地元の自主防災会向けの啓発では、これまでは、素人判断なので…と前置きしながら、東日本大震災の津波被害と比べて、3連動地震の被害を漠然とイメージしていました。仙台市南部から名取市、岩沼市、亘理町にかけての広大な平地を内陸4~5kmまで津波が押し寄せたことを引き合いに出して、もし、同じような津波が来たとしたら海岸から内陸へ4~5kmの範囲はここらあたりまでだから、あなたの地域は水没…といった調子です。
まったく根拠のない条件設定ですが、イメージを持ってもらうためには、乱暴であったとしても過大評価をした被害想定をして、備えを促す必要があると思ってやっていました。早く専門家の予想が出て、それを基にした話をすれば、もっと説得力が増すのに…と、今か今かと待ちわびていました。
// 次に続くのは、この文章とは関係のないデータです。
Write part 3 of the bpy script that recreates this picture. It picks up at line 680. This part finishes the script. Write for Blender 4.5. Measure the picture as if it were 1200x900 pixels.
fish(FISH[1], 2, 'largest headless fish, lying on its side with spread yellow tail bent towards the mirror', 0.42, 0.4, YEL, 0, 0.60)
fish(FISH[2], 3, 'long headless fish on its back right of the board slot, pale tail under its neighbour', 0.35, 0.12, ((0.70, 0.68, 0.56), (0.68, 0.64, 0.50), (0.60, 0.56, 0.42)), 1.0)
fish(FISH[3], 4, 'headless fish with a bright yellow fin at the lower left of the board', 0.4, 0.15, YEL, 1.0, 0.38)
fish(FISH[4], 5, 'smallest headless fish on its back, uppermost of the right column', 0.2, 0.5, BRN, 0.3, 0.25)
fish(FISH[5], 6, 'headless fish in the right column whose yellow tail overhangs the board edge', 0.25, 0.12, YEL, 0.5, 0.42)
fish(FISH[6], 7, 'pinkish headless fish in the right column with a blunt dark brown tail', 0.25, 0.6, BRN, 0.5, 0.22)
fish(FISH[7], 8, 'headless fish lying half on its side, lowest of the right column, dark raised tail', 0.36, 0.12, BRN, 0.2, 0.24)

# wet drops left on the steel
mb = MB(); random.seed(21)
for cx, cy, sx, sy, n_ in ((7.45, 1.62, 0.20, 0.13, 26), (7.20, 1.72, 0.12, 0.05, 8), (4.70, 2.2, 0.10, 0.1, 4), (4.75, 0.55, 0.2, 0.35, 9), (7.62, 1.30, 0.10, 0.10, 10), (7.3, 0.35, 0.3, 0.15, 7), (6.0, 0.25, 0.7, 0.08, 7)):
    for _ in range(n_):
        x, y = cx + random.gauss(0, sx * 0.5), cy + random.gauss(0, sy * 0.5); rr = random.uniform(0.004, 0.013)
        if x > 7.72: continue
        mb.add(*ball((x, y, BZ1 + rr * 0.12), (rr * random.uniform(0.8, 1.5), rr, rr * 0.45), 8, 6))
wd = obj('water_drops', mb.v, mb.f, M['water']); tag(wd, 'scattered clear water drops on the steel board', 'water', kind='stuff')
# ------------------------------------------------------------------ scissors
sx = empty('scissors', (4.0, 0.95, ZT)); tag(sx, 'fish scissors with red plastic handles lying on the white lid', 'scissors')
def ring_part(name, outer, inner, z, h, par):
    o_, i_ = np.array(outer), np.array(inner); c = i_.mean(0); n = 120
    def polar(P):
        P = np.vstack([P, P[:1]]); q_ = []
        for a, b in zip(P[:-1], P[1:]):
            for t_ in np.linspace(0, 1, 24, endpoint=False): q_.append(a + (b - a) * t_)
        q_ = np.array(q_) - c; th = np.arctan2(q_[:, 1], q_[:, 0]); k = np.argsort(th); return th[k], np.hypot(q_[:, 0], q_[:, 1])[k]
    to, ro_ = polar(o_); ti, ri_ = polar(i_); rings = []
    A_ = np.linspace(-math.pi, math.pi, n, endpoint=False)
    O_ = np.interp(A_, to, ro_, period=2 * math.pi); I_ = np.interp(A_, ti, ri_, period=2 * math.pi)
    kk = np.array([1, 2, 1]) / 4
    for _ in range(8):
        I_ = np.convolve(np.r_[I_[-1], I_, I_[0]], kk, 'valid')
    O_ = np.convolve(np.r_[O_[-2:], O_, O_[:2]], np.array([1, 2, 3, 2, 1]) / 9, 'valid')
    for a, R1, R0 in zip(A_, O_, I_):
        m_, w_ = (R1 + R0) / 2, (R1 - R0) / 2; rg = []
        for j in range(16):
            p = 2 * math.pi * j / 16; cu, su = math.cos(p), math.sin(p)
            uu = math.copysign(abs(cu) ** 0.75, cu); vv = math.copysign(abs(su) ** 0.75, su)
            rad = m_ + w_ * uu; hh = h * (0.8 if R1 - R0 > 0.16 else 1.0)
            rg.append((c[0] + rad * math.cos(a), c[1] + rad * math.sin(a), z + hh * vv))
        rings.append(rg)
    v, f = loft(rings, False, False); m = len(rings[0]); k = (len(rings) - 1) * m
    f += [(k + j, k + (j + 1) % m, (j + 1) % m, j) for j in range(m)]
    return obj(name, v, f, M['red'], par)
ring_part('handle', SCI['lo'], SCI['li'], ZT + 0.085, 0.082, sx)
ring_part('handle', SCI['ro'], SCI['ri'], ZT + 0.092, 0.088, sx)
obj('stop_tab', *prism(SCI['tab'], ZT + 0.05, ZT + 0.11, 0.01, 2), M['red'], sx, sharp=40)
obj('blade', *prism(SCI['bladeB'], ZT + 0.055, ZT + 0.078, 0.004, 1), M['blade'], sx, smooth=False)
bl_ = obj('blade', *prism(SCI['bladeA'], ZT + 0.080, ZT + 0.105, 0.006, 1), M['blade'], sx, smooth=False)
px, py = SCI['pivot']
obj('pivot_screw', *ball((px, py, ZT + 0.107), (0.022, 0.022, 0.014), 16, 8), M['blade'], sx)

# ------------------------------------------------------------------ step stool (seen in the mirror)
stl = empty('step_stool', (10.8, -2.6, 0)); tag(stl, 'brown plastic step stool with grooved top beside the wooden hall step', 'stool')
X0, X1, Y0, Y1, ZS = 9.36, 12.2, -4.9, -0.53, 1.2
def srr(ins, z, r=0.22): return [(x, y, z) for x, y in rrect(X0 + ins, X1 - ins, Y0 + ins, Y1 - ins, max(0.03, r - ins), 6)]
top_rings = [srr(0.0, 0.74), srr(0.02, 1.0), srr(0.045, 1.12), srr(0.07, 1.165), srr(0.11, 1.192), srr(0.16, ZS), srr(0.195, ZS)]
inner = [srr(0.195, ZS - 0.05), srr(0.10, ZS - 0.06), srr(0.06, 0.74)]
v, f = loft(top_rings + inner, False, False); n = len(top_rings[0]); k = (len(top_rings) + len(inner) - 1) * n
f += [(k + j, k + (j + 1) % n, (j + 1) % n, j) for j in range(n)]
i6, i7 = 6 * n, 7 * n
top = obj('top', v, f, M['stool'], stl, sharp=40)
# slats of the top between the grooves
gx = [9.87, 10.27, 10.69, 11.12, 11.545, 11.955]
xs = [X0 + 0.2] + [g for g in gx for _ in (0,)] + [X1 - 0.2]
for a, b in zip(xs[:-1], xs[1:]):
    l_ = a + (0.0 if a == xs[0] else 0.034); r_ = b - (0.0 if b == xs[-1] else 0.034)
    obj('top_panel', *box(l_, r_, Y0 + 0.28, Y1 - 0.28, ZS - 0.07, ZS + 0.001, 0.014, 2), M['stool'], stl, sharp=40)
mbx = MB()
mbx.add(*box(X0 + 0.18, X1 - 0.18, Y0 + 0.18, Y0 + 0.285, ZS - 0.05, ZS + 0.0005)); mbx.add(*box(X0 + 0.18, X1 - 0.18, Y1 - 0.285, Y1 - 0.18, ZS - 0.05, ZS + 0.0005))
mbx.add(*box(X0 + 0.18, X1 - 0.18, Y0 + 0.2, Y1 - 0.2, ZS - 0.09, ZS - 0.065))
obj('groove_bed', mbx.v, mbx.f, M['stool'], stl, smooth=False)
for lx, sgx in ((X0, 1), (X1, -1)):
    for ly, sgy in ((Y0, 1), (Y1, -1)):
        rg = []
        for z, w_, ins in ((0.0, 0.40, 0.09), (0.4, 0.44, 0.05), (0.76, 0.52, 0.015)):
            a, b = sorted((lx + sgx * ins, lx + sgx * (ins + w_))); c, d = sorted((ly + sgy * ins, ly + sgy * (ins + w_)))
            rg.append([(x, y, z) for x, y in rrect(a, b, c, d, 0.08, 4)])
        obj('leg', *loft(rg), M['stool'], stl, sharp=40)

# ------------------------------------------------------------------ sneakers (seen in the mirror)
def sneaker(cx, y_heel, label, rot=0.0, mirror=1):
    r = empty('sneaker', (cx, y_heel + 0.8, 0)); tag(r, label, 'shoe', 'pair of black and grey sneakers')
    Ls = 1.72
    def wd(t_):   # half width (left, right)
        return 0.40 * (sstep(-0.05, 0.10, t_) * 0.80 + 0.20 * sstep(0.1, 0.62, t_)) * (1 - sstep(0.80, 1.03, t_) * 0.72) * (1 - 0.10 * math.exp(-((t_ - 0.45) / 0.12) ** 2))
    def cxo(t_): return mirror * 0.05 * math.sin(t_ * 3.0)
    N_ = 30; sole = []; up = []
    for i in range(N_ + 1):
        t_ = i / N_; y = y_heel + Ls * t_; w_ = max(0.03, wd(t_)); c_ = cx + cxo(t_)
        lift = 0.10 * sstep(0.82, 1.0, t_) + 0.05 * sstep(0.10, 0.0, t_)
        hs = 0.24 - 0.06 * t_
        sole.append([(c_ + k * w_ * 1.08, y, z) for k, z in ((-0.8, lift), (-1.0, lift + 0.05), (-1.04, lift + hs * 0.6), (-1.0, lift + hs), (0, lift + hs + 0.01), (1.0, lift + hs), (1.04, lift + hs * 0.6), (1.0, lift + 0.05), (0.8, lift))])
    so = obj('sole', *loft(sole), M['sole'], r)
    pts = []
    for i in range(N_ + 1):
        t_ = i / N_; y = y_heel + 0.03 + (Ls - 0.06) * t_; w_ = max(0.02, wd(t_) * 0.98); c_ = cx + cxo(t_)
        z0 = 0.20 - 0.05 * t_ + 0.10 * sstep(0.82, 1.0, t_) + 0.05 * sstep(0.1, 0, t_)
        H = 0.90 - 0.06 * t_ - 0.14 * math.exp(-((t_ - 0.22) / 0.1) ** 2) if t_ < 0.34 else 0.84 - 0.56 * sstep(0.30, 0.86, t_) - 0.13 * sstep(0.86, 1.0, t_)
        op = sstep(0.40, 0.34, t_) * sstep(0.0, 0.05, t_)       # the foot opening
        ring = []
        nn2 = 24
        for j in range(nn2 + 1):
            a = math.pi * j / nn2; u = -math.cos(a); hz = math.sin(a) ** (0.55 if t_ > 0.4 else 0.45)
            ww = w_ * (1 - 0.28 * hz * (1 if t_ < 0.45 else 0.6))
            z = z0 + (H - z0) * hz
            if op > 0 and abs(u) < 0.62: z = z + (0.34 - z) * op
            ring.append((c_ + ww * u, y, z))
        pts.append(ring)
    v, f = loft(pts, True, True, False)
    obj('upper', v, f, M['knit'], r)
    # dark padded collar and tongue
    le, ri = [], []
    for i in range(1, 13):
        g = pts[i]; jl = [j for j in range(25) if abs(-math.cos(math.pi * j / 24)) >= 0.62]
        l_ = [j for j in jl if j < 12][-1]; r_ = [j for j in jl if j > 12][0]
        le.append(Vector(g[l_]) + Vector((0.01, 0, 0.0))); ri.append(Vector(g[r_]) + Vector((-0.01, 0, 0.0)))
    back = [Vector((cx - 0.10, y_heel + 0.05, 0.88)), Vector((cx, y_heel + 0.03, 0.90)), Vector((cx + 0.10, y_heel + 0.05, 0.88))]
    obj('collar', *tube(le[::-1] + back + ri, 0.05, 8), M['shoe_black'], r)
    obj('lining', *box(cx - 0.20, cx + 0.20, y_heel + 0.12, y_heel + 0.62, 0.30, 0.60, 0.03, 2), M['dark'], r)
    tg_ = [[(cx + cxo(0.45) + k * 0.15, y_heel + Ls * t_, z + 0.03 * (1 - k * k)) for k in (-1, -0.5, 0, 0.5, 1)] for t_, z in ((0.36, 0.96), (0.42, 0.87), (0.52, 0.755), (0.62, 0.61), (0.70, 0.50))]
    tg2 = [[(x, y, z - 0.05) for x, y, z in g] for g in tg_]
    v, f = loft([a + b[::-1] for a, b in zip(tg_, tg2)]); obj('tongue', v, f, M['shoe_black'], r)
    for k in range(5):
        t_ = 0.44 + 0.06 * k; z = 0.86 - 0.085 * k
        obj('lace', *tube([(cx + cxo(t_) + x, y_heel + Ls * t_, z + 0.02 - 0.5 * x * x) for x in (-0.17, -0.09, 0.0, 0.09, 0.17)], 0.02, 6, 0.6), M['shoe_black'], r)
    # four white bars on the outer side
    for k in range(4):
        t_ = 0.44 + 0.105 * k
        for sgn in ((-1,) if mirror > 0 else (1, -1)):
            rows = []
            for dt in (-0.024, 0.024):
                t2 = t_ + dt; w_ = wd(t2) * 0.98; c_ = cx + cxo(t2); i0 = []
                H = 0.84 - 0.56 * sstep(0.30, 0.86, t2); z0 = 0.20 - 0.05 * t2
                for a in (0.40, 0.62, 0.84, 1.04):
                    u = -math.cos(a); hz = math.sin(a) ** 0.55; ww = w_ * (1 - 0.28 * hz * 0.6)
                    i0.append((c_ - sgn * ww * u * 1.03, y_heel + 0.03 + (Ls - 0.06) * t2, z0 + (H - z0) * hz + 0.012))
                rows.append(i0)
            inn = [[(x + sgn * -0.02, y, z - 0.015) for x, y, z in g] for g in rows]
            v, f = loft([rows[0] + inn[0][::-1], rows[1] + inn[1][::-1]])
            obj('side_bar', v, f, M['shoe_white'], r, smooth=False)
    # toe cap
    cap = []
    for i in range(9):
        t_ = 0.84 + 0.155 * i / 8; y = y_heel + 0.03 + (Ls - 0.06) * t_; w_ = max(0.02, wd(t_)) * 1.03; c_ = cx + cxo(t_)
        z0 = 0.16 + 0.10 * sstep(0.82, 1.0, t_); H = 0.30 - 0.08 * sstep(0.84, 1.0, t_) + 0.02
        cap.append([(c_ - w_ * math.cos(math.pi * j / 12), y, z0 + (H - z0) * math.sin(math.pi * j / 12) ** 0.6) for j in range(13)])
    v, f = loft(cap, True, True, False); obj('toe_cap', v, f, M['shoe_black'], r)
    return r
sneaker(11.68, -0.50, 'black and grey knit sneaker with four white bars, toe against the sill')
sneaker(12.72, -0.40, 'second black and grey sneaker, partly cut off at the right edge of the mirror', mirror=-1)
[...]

中日新聞に掲載された色分け地図によると、私が住んでいる西三河南部は、オレンジ色で、最大浸水深5~6mと絶望的な結果が出ています。「やっぱりねぇ」というのが第一印象で、はっきりと引導を渡された気がしました。
上記のような根拠のない素人の話よりも、説得力のある啓発ができると思い、ほっとしました。自分が住む地域の悲惨な予想を突きつけられて喜ぶのも変な話ですが、半年のモヤモヤが取れてすっきりしたのは事実です。
残念ながら、色分け地図はこまか過ぎて、また、道路や鉄道、官公署などが記載されていないので、自分の町内は…といったレベルの判断は困難です。大雑把な判断をするために、地図サイトの画像キャプチャを透過表示させて重ねてみました。
この予想結果では、西尾市南部は壊滅的で、矢作古川の両岸に広がる低地にある西尾市役所、警察署、消防署、保健所、名鉄西尾駅あたりの中心街は浸水深2~3mとなっており、行政機能は失われることが想像できます。
この結果を見て覚悟を決め、自主防災活動に火がつくことを期待したいと思います。というか火をつけて回ります。備えたものだけが救われる。この地に「津波てんでんこ」を真剣に普及させねば。